Dal punto di vista della recitazione, Affleck se non ha saputo rinunciare a fare narcisisticamente di sé il protagonista, per il resto del cast ha puntato più sulla somiglianza fisica degli interpreti che sui nomi di grande richiamo, verosimilmente riducibili a John Goodman (nel ruolo del celebre truccatore hollywoodiano John Chambers) per il grande pubblico. Il risultato è un ensemble di bravi professionisti, cui avrà giovato – chissà – l’aver trascorso una settimana di reclusione nella casa-location del film, isolati dal resto del mondo e in stanislavskijana full immersion nell’atmosfera seventies del film. Una menzione a parte merita Alan Arkin (nel ruolo del produttore Lester Siegel), metonimia di tanti miles gloriosi della produzione hollywoodiana e insieme capace di infondere al suo personaggio quello humour sornione che lo contraddistingue fin dalla sceneggiatura. Un elemento, quello dell’ironia, che descrive brevi momenti di “defaticamento” all’interno del crescendo ansiogeno di Argo.

Particolarmente gradevole il prologo esplicativo che apre il film, espediente narrativo utile a descrivere il contesto storico-politico in cui si svolgono i fatti, che rinuncia a dissimulare ipocritamente la propria funzione, facendo della sua stessa natura didascalica una carta vincente: le riprese originali dell’epoca si miscelano alle vignette di uno storyboard, mentre la voce fuori campo dà voce alla cronaca.

Peccato per il finale, che indugia esasperatamente sul post-conclusione della “Canadian Caper”: certo, l’aver protratto la narrazione oltre un lieto fine trionfale ad alta quota (e sottolineato dalle enfatiche musiche di Desplat) è una scelta apprezzabile, ma la sequenza finale di Affleck/Mendez nella dolce intimità della famiglia con tanto di pargolo che si addormenta accoccolato a lui, è decisamente stucchevole, ancor più se si pensa che a giustificarla è solo il fine di chiudere il film con l’inquadratura di uno storyboard, proprio come si era aperto. Una trovata carina ma narcisisticamente fine a se stessa.

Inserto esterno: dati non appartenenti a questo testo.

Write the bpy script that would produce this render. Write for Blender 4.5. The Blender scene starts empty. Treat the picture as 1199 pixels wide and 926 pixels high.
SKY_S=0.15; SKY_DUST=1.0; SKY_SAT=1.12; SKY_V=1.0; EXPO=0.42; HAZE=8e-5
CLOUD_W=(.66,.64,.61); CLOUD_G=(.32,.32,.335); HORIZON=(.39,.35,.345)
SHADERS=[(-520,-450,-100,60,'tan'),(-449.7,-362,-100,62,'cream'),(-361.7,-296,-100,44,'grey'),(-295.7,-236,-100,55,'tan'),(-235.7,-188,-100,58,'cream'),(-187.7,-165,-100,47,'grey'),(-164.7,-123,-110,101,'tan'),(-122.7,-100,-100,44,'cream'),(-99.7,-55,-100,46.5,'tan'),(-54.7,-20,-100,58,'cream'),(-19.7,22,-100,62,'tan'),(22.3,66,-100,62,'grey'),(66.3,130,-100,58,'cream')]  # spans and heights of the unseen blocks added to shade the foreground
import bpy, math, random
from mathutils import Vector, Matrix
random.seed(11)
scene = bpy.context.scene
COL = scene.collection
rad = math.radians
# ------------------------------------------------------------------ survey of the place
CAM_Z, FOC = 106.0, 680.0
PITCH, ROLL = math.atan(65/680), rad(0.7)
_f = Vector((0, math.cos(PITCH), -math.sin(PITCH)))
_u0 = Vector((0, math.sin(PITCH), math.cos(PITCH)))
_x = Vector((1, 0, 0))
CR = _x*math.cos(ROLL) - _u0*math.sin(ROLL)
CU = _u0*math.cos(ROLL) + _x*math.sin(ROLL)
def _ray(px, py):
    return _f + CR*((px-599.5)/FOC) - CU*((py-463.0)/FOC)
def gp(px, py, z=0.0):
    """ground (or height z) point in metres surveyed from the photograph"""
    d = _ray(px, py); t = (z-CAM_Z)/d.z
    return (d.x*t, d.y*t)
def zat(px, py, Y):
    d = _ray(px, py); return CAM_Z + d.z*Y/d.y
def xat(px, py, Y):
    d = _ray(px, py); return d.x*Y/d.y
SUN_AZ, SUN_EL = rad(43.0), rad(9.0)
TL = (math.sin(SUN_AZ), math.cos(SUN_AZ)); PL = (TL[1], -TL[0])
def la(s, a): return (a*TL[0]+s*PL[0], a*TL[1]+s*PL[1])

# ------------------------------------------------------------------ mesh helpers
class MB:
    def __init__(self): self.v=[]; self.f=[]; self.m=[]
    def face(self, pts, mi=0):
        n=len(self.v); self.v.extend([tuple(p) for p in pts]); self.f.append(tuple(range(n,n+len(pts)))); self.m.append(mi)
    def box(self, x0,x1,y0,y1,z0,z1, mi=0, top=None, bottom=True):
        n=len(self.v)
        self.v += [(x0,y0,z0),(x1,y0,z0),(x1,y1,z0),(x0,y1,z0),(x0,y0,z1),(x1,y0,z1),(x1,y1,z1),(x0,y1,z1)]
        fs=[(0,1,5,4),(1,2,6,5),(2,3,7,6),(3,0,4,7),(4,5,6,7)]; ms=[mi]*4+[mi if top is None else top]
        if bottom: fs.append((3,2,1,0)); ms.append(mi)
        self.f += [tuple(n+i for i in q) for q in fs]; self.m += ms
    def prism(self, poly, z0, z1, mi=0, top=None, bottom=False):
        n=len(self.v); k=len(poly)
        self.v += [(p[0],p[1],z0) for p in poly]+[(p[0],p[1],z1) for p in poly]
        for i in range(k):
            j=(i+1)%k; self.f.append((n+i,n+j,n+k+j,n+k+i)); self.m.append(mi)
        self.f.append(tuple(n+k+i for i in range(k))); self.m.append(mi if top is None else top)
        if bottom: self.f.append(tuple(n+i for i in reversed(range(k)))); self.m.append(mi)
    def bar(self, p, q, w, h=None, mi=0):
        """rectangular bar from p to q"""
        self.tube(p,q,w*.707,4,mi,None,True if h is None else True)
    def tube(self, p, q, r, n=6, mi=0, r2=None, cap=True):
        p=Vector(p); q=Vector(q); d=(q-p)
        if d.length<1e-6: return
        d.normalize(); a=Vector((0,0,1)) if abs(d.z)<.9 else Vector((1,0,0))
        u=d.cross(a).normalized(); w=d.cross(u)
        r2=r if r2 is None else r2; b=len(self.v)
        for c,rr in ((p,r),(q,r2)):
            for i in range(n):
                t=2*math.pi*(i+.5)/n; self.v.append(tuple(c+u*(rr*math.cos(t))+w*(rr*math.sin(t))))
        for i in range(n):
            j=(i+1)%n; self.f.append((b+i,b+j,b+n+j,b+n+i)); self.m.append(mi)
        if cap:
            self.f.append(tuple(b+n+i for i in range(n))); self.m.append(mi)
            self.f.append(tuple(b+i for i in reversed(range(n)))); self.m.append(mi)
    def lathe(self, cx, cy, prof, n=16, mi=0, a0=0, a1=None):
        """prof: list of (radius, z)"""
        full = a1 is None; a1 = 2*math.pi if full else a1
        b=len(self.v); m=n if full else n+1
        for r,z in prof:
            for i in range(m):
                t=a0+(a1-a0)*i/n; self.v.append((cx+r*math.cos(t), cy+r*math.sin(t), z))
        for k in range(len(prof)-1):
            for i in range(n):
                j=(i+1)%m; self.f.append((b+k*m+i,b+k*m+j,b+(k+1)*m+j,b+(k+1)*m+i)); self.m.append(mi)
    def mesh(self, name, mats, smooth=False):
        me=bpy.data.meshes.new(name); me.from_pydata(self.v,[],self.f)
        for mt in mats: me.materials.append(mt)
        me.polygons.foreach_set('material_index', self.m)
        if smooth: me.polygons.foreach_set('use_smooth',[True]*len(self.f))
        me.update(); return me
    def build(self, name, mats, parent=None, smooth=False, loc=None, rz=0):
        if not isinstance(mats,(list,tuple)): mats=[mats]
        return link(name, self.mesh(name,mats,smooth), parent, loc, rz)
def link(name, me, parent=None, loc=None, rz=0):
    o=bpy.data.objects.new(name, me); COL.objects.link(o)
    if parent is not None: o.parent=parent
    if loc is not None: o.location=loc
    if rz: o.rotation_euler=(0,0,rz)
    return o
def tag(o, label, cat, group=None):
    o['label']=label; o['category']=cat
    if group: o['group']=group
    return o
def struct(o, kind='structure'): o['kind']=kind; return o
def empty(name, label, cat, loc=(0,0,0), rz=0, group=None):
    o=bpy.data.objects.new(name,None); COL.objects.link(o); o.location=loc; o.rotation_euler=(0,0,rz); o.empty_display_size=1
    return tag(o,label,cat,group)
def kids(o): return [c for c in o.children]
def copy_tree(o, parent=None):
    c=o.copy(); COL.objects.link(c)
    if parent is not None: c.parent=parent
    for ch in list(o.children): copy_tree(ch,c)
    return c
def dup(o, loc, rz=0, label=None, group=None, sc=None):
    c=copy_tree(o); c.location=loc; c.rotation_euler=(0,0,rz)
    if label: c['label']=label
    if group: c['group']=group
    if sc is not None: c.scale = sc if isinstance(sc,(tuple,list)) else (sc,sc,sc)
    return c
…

Il titolo Argo, che è anche – metalinguisticamente – quello del film (mai girato) nel film, rievoca il mito dell’omonima nave sulla quale Giasone e gli Argonauti partirono alla conquista del vello d’oro, qui rimpiazzato dalla “troupe” da rimpatriare. È la sceneggiatura stessa a suggerirlo a un certo punto, quando alle insistenti domande di un giornalista sul significato del titolo, Arkin/Siegel risponderà laconico e irriverente, mandando a quel paese Argo e giornalista insieme. Prenderemo in prestito quell’eloquente espressione per dire che sì qualcosa si poteva fare meglio, ma non cambia la sostanza di un film di gran lunga superiore alla media.